PROBLEM DETAILS
All of the material below is to be restated word for word, apart from the pictures.
+++
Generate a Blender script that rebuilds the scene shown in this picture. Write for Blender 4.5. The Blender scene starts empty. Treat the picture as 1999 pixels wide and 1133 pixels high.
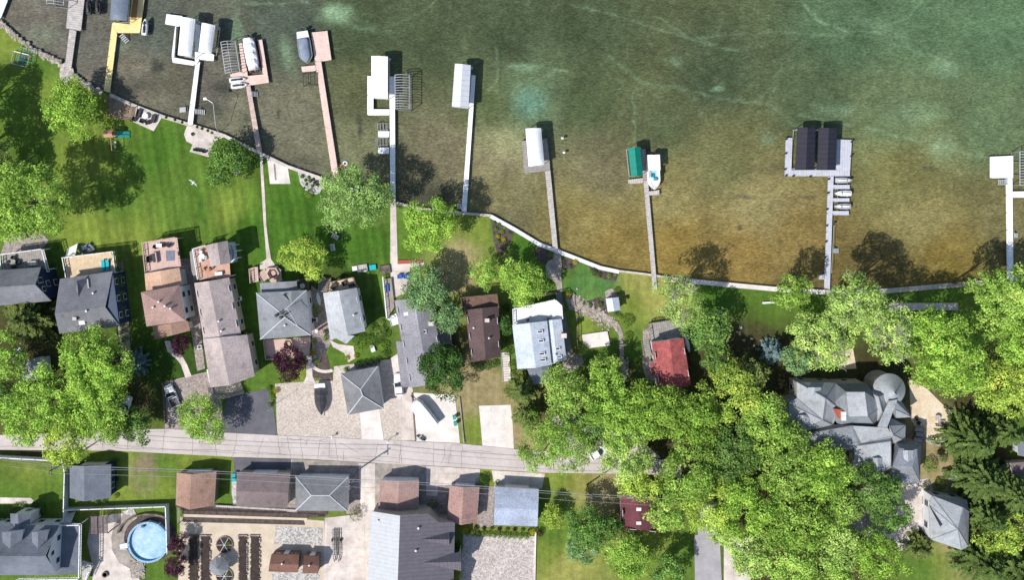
import bpy, math, random
import numpy as np
from mathutils import Vector, Matrix
random.seed(7)
R = random.uniform
scene = bpy.context.scene
COL = scene.collection
# ------------------------------------------------------------------ scale and camera geometry (metres)
S = 0.1            # metres per unit of the survey grid at ground level
CAMH = 175.0       # camera height
NY = 400.0         # survey row straight below the camera
CY = (566.5-NY)*S
def W(px, py, z=0.0):
    """survey grid position (as seen from straight above, parallax undone for height z) -> metres"""
    k = (CAMH-z)/CAMH
    return Vector(((px-999.5)*S*k, CY+((566.5-py)*S-CY)*k, z))
def lin(c):
    return tuple((v/12.92 if v <= .04045 else ((v+.055)/1.055)**2.4) for v in c)
def hx(s, f=0.80):
    s = s.lstrip('#'); c = [int(s[i:i+2], 16)/255 for i in (0, 2, 4)]
    return tuple(min(.86, v*f) for v in lin(c))
# ------------------------------------------------------------------ materials
MATS = {}
def mat(name, col, col2=None, scale=1.2, fine=6.0, fine_amt=.25, rough=.85, bump=.0, lines=None, metal=0.0, spec=.3, big=.0, stretch=None, stain=False):
    """procedural: large blotches col/col2, fine grain, optional lines=(period m, axis, width fraction, darkness)"""
    if name in MATS: return MATS[name]
    m = bpy.data.materials.new(name); m.use_nodes = True
    nt = m.node_tree; n = nt.nodes; l = nt.links; b = n['Principled BSDF']
    b.inputs['Roughness'].default_value = rough; b.inputs['Metallic'].default_value = metal
    b.inputs['Specular IOR Level'].default_value = spec
    if col2 is None: col2 = tuple(v*.78 for v in col)
    geo = n.new('ShaderNodeNewGeometry'); pos = geo.outputs['Position']
    uv = n.new('ShaderNodeUVMap')
    n1 = n.new('ShaderNodeTexNoise'); n1.inputs['Scale'].default_value = scale; n1.inputs['Detail'].default_value = 6; n1.inputs['Roughness'].default_value = .65
    l.new(pos, n1.inputs['Vector'])
    r1 = n.new('ShaderNodeMapRange'); r1.inputs[1].default_value = .35; r1.inputs[2].default_value = .65; l.new(n1.outputs[0], r1.inputs[0])
    mx = n.new('ShaderNodeMix'); mx.data_type = 'RGBA'; mx.inputs[6].default_value = (*col, 1); mx.inputs[7].default_value = (*col2, 1)
    l.new(r1.outputs[0], mx.inputs[0])
    n2 = n.new('ShaderNodeTexNoise'); n2.inputs['Scale'].default_value = fine; n2.inputs['Detail'].default_value = 3; n2.inputs['Roughness'].default_value = .8
    if stretch:
        mp = n.new('ShaderNodeMapping'); mp.inputs['Scale'].default_value = (stretch[0], stretch[1], 1); l.new(uv.outputs[0], mp.inputs[0]); l.new(mp.outputs[0], n2.inputs['Vector'])
    else: l.new(pos, n2.inputs['Vector'])
    r2 = n.new('ShaderNodeMapRange'); r2.inputs[1].default_value = .3; r2.inputs[2].default_value = .7
    r2.inputs[3].default_value = 1-fine_amt; r2.inputs[4].default_value = 1+fine_amt; l.new(n2.outputs[0], r2.inputs[0])
    mul = n.new('ShaderNodeMix'); mul.data_type = 'RGBA'; mul.blend_type = 'MULTIPLY'; mul.inputs[0].default_value = 1
    l.new(mx.outputs[2], mul.inputs[6]); l.new(r2.outputs[0], mul.inputs[7]); out = mul.outputs[2]
    if big > 0:
        n3 = n.new('ShaderNodeTexNoise'); n3.inputs['Scale'].default_value = .16; n3.inputs['Detail'].default_value = 5; l.new(pos, n3.inputs['Vector'])
        r3 = n.new('ShaderNodeMapRange'); r3.inputs[1].default_value = .35; r3.inputs[2].default_value = .65; r3.inputs[3].default_value = 1-big; r3.inputs[4].default_value = 1+big; l.new(n3.outputs[0], r3.inputs[0])
        m3 = n.new('ShaderNodeMix'); m3.data_type = 'RGBA'; m3.blend_type = 'MULTIPLY'; m3.inputs[0].default_value = 1
        l.new(out, m3.inputs[6]); l.new(r3.outputs[0], m3.inputs[7]); out = m3.outputs[2]
    if stain or (lines and len(lines) > 4):
        for sc_, e0, e1, dk_ in ((.45, .56, .70, .82), (1.7, .64, .72, .78)):
            t_ = n.new('ShaderNodeTexNoise'); t_.inputs['Scale'].default_value = sc_; t_.inputs['Detail'].default_value = 7; t_.inputs['Roughness'].default_value = .65; l.new(pos, t_.inputs['Vector'])
            q_ = n.new('ShaderNodeMapRange'); q_.inputs[1].default_value = e0; q_.inputs[2].default_value = e1; l.new(t_.outputs[0], q_.inputs[0])
            k_ = n.new('ShaderNodeMix'); k_.data_type = 'RGBA'; k_.blend_type = 'MULTIPLY'; k_.inputs[7].default_value = (dk_, dk_, dk_*.98, 1); l.new(q_.outputs[0], k_.inputs[0]); l.new(out, k_.inputs[6]); out = k_.outputs[2]
    if lines:
        per, _ax, wd, dk = lines[:4]
        sp = n.new('ShaderNodeSeparateXYZ'); l.new(uv.outputs[0], sp.inputs[0])
        for ax in ((0, 1) if len(lines) > 4 else (_ax,)):
            dv = n.new('ShaderNodeMath'); dv.operation = 'DIVIDE'; dv.inputs[1].default_value = per; l.new(sp.outputs[ax], dv.inputs[0])
            fr = n.new('ShaderNodeMath'); fr.operation = 'FRACT'; l.new(dv.outputs[0], fr.inputs[0])
            ls = n.new('ShaderNodeMath'); ls.operation = 'LESS_THAN'; ls.inputs[1].default_value = wd; l.new(fr.outputs[0], ls.inputs[0])
            m4 = n.new('ShaderNodeMix'); m4.data_type = 'RGBA'; m4.blend_type = 'MULTIPLY'; m4.inputs[7].default_value = (dk, dk, dk, 1)
            l.new(ls.outputs[0], m4.inputs[0]); l.new(out, m4.inputs[6]); out = m4.outputs[2]
    l.new(out, b.inputs['Base Color'])
    if bump:
        bp = n.new('ShaderNodeBump'); bp.inputs['Strength'].default_value = bump; bp.inputs['Distance'].default_value = .08
        l.new(n2.outputs[0], bp.inputs['Height']); l.new(bp.outputs[0], b.inputs['Normal'])
    MATS[name] = m; return m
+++
OUTPUT OF THE EXERCISE
Generate a Blender script that rebuilds the scene shown in this picture. Write for Blender 4.5. The Blender scene starts empty. Treat the picture as 1999 pixels wide and 1133 pixels high.
import bpy, math, random
import numpy as np
from mathutils import Vector, Matrix
random.seed(7)
R = random.uniform
scene = bpy.context.scene
COL = scene.collection
# ------------------------------------------------------------------ scale and camera geometry (metres)
S = 0.1            # metres per unit of the survey grid at ground level
CAMH = 175.0       # camera height
NY = 400.0         # survey row straight below the camera
CY = (566.5-NY)*S
def W(px, py, z=0.0):
    """survey grid position (as seen from straight above, parallax undone for height z) -> metres"""
    k = (CAMH-z)/CAMH
    return Vector(((px-999.5)*S*k, CY+((566.5-py)*S-CY)*k, z))
def lin(c):
    return tuple((v/12.92 if v <= .04045 else ((v+.055)/1.055)**2.4) for v in c)
def hx(s, f=0.80):
    s = s.lstrip('#'); c = [int(s[i:i+2], 16)/255 for i in (0, 2, 4)]
    return tuple(min(.86, v*f) for v in lin(c))
# ------------------------------------------------------------------ materials
MATS = {}
def mat(name, col, col2=None, scale=1.2, fine=6.0, fine_amt=.25, rough=.85, bump=.0, lines=None, metal=0.0, spec=.3, big=.0, stretch=None, stain=False):
    """procedural: large blotches col/col2, fine grain, optional lines=(period m, axis, width fraction, darkness)"""
    if name in MATS: return MATS[name]
    m = bpy.data.materials.new(name); m.use_nodes = True
    nt = m.node_tree; n = nt.nodes; l = nt.links; b = n['Principled BSDF']
    b.inputs['Roughness'].default_value = rough; b.inputs['Metallic'].default_value = metal
    b.inputs['Specular IOR Level'].default_value = spec
    if col2 is None: col2 = tuple(v*.78 for v in col)
    geo = n.new('ShaderNodeNewGeometry'); pos = geo.outputs['Position']
    uv = n.new('ShaderNodeUVMap')
    n1 = n.new('ShaderNodeTexNoise'); n1.inputs['Scale'].default_value = scale; n1.inputs['Detail'].default_value = 6; n1.inputs['Roughness'].default_value = .65
    l.new(pos, n1.inputs['Vector'])
    r1 = n.new('ShaderNodeMapRange'); r1.inputs[1].default_value = .35; r1.inputs[2].default_value = .65; l.new(n1.outputs[0], r1.inputs[0])
    mx = n.new('ShaderNodeMix'); mx.data_type = 'RGBA'; mx.inputs[6].default_value = (*col, 1); mx.inputs[7].default_value = (*col2, 1)
    l.new(r1.outputs[0], mx.inputs[0])
    n2 = n.new('ShaderNodeTexNoise'); n2.inputs['Scale'].default_value = fine; n2.inputs['Detail'].default_value = 3; n2.inputs['Roughness'].default_value = .8
    if stretch:
        mp = n.new('ShaderNodeMapping'); mp.inputs['Scale'].default_value = (stretch[0], stretch[1], 1); l.new(uv.outputs[0], mp.inputs[0]); l.new(mp.outputs[0], n2.inputs['Vector'])
    else: l.new(pos, n2.inputs['Vector'])
    r2 = n.new('ShaderNodeMapRange'); r2.inputs[1].default_value = .3; r2.inputs[2].default_value = .7
    r2.inputs[3].default_value = 1-fine_amt; r2.inputs[4].default_value = 1+fine_amt; l.new(n2.outputs[0], r2.inputs[0])
    mul = n.new('ShaderNodeMix'); mul.data_type = 'RGBA'; mul.blend_type = 'MULTIPLY'; mul.inputs[0].default_value = 1
    l.new(mx.outputs[2], mul.inputs[6]); l.new(r2.outputs[0], mul.inputs[7]); out = mul.outputs[2]
    if big > 0:
        n3 = n.new('ShaderNodeTexNoise'); n3.inputs['Scale'].default_value = .16; n3.inputs['Detail'].default_value = 5; l.new(pos, n3.inputs['Vector'])
        r3 = n.new('ShaderNodeMapRange'); r3.inputs[1].default_value = .35; r3.inputs[2].default_value = .65; r3.inputs[3].default_value = 1-big; r3.inputs[4].default_value = 1+big; l.new(n3.outputs[0], r3.inputs[0])
        m3 = n.new('ShaderNodeMix'); m3.data_type = 'RGBA'; m3.blend_type = 'MULTIPLY'; m3.inputs[0].default_value = 1
        l.new(out, m3.inputs[6]); l.new(r3.outputs[0], m3.inputs[7]); out = m3.outputs[2]
    if stain or (lines and len(lines) > 4):
        for sc_, e0, e1, dk_ in ((.45, .56, .70, .82), (1.7, .64, .72, .78)):
            t_ = n.new('ShaderNodeTexNoise'); t_.inputs['Scale'].default_value = sc_; t_.inputs['Detail'].default_value = 7; t_.inputs['Roughness'].default_value = .65; l.new(pos, t_.inputs['Vector'])
            q_ = n.new('ShaderNodeMapRange'); q_.inputs[1].default_value = e0; q_.inputs[2].default_value = e1; l.new(t_.outputs[0], q_.inputs[0])
            k_ = n.new('ShaderNodeMix'); k_.data_type = 'RGBA'; k_.blend_type = 'MULTIPLY'; k_.inputs[7].default_value = (dk_, dk_, dk_*.98, 1); l.new(q_.outputs[0], k_.inputs[0]); l.new(out, k_.inputs[6]); out = k_.outputs[2]
    if lines:
        per, _ax, wd, dk = lines[:4]
        sp = n.new('ShaderNodeSeparateXYZ'); l.new(uv.outputs[0], sp.inputs[0])
        for ax in ((0, 1) if len(lines) > 4 else (_ax,)):
            dv = n.new('ShaderNodeMath'); dv.operation = 'DIVIDE'; dv.inputs[1].default_value = per; l.new(sp.outputs[ax], dv.inputs[0])
            fr = n.new('ShaderNodeMath'); fr.operation = 'FRACT'; l.new(dv.outputs[0], fr.inputs[0])
            ls = n.new('ShaderNodeMath'); ls.operation = 'LESS_THAN'; ls.inputs[1].default_value = wd; l.new(fr.outputs[0], ls.inputs[0])
            m4 = n.new('ShaderNodeMix'); m4.data_type = 'RGBA'; m4.blend_type = 'MULTIPLY'; m4.inputs[7].default_value = (dk, dk, dk, 1)
            l.new(ls.outputs[0], m4.inputs[0]); l.new(out, m4.inputs[6]); out = m4.outputs[2]
    l.new(out, b.inputs['Base Color'])
    if bump:
        bp = n.new('ShaderNodeBump'); bp.inputs['Strength'].default_value = bump; bp.inputs['Distance'].default_value = .08
        l.new(n2.outputs[0], bp.inputs['Height']); l.new(bp.outputs[0], b.inputs['Normal'])
    MATS[name] = m; return m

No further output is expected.